**What you should do:** Output every line exactly as written. Leave out pictures.

**Data shown:**

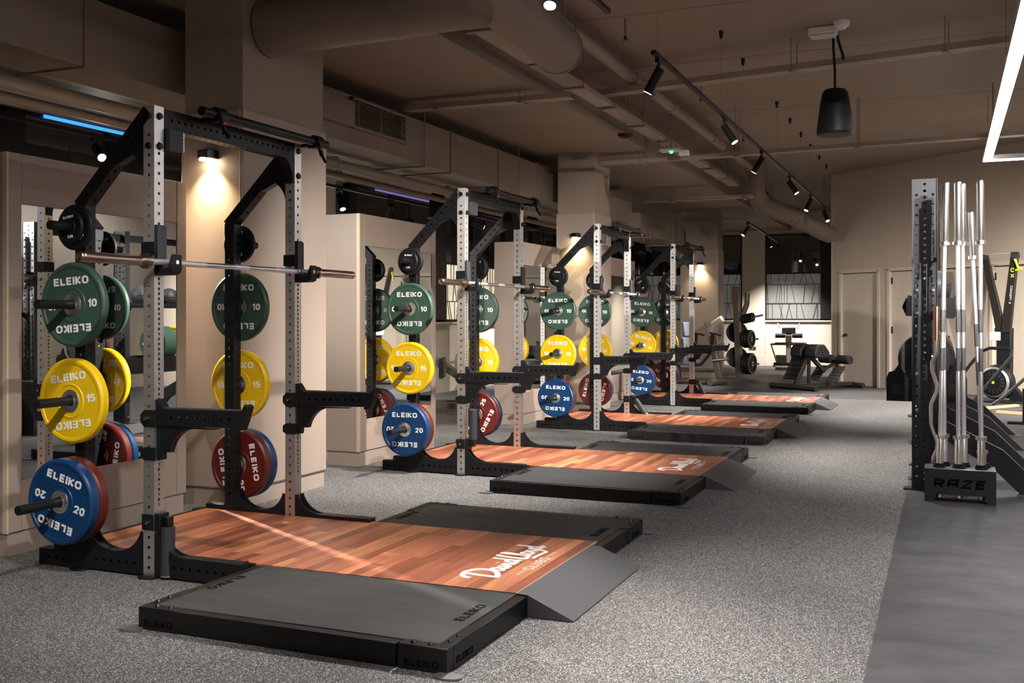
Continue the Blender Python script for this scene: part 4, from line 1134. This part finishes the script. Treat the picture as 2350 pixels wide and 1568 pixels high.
# ================================================================== STORAGE RIG AND BAR HOLDER (right)
r_ = thing('storage_rig', 'black perforated storage rig with angled legs standing on the dark floor at right', 'storage rack', (3.535, 4.27, 0))
GY = [0.0, 1.34, 2.68, 4.08]
post = None
for k, y in enumerate(GY):
    m = MB()
    m.perf(2.32, .058, .07, hz(.08, 2.28, .05), [], .0112, Matrix.Translation((0, y, 0)))
    for sx in (-.0565, .0565): m.perf(2.32, .055, .07, hz(.10, 2.26, .075), [], .0112, Matrix.Translation((sx, y, 0)))
    m.bx(-.089, -.0842, y - .045, y + .035, 0, 2.32).bx(.0842, .089, y - .045, y + .035, 0, 2.32)
    m.build('upright', 'graphite_powder', r_)
    m = MB(); m.bx(-.15, .02, y - .05, y + .06, 0.003, .012); m.build('base_plate', 'graphite_powder', r_, bevel=.002)
    lg = MB().prism([(.089, .55), (.089, .41), (.45, .20), (.64, .014), (.84, .014), (.53, .325)], 'y', y - .03, y + .03).build('angled_leg', 'graphite_powder', r_, bevel=.003)
    MB().bx(.62, .90, y - .055, y + .055, .003, .014).build('foot_plate', 'anchor_steel', lg)
    for z, sx in ((1.49, -.056), (1.32, -.056), (1.49, .056), (.87, -.056), (.60, -.056), (.87, .056)):
        MB().lathe([(0, .012), (.012, .011), (.015, .006), (.0155, 0), (0, 0)], 14, Matrix.Translation((sx, y - .035, z)) @ Matrix.Rotation(PI, 4, 'Z')).build('bolt', 'bright_bolt', r_)
    for z in (.08, .35, .55): MB().lathe([(0, .03), (.010, .03), (.010, .012), (.014, .012), (.014, 0), (0, 0)], 10, Matrix.Translation((-.089, y, z)) @ Matrix.Rotation(PI / 2, 4, 'Z')).build('bolt', 'bright_bolt', r_)
for a, b_ in zip(GY, GY[1:]):
    MB().bx(-.03, .03, a + .036, b_ - .036, 2.20, 2.28).build('top_beam', 'graphite_powder', r_)
# cradle for bumper plates
cr_ = MB()
for y in (.62, 3.45):
    pl_ = [(-.30, .61), (.30, .61), (.30, .80), (.28, .845), (.235, .855), (.20, .93)] + [(.205 * math.cos(R(a)), .955 + .205 * math.sin(R(a))) for a in range(-20, -161, -14)] + [(-.20, .93), (-.235, .855), (-.28, .845), (-.30, .80)]
    cr_.prism(pl_[:2] + [(.30, .72), (-.30, .72)], 'y', y, y + .02)
    cr_.prism([(-.30, .7195), (.30, .7195)] + pl_[2:] , 'y', y, y + .02)
cr_.bx(-.16, -.12, .63, 3.46, .70, .74).bx(.12, .16, .63, 3.46, .70, .74).bx(-.30, -.28, .63, 3.46, .61, .80).bx(.28, .30, .63, 3.46, .61, .80)
cd_ = cr_.build('plate_cradle', 'black_plastic', r_)
for sx in (-.265, .155): MB().bx(sx, sx + .09, .612, .6205, .665, .755).build('hand_slot', 'dark_interior', cd_, bevel=.004)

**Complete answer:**
Continue the Blender Python script for this scene: part 4, from line 1134. This part finishes the script. Treat the picture as 2350 pixels wide and 1568 pixels high.
# ================================================================== STORAGE RIG AND BAR HOLDER (right)
r_ = thing('storage_rig', 'black perforated storage rig with angled legs standing on the dark floor at right', 'storage rack', (3.535, 4.27, 0))
GY = [0.0, 1.34, 2.68, 4.08]
post = None
for k, y in enumerate(GY):
    m = MB()
    m.perf(2.32, .058, .07, hz(.08, 2.28, .05), [], .0112, Matrix.Translation((0, y, 0)))
    for sx in (-.0565, .0565): m.perf(2.32, .055, .07, hz(.10, 2.26, .075), [], .0112, Matrix.Translation((sx, y, 0)))
    m.bx(-.089, -.0842, y - .045, y + .035, 0, 2.32).bx(.0842, .089, y - .045, y + .035, 0, 2.32)
    m.build('upright', 'graphite_powder', r_)
    m = MB(); m.bx(-.15, .02, y - .05, y + .06, 0.003, .012); m.build('base_plate', 'graphite_powder', r_, bevel=.002)
    lg = MB().prism([(.089, .55), (.089, .41), (.45, .20), (.64, .014), (.84, .014), (.53, .325)], 'y', y - .03, y + .03).build('angled_leg', 'graphite_powder', r_, bevel=.003)
    MB().bx(.62, .90, y - .055, y + .055, .003, .014).build('foot_plate', 'anchor_steel', lg)
    for z, sx in ((1.49, -.056), (1.32, -.056), (1.49, .056), (.87, -.056), (.60, -.056), (.87, .056)):
        MB().lathe([(0, .012), (.012, .011), (.015, .006), (.0155, 0), (0, 0)], 14, Matrix.Translation((sx, y - .035, z)) @ Matrix.Rotation(PI, 4, 'Z')).build('bolt', 'bright_bolt', r_)
    for z in (.08, .35, .55): MB().lathe([(0, .03), (.010, .03), (.010, .012), (.014, .012), (.014, 0), (0, 0)], 10, Matrix.Translation((-.089, y, z)) @ Matrix.Rotation(PI / 2, 4, 'Z')).build('bolt', 'bright_bolt', r_)
for a, b_ in zip(GY, GY[1:]):
    MB().bx(-.03, .03, a + .036, b_ - .036, 2.20, 2.28).build('top_beam', 'graphite_powder', r_)
# cradle for bumper plates
cr_ = MB()
for y in (.62, 3.45):
    pl_ = [(-.30, .61), (.30, .61), (.30, .80), (.28, .845), (.235, .855), (.20, .93)] + [(.205 * math.cos(R(a)), .955 + .205 * math.sin(R(a))) for a in range(-20, -161, -14)] + [(-.20, .93), (-.235, .855), (-.28, .845), (-.30, .80)]
    cr_.prism(pl_[:2] + [(.30, .72), (-.30, .72)], 'y', y, y + .02)
    cr_.prism([(-.30, .7195), (.30, .7195)] + pl_[2:] , 'y', y, y + .02)
cr_.bx(-.16, -.12, .63, 3.46, .70, .74).bx(.12, .16, .63, 3.46, .70, .74).bx(-.30, -.28, .63, 3.46, .61, .80).bx(.28, .30, .63, 3.46, .61, .80)
cd_ = cr_.build('plate_cradle', 'black_plastic', r_)
for sx in (-.265, .155): MB().bx(sx, sx + .09, .612, .6205, .665, .755).build('hand_slot', 'dark_interior', cd_, bevel=.004)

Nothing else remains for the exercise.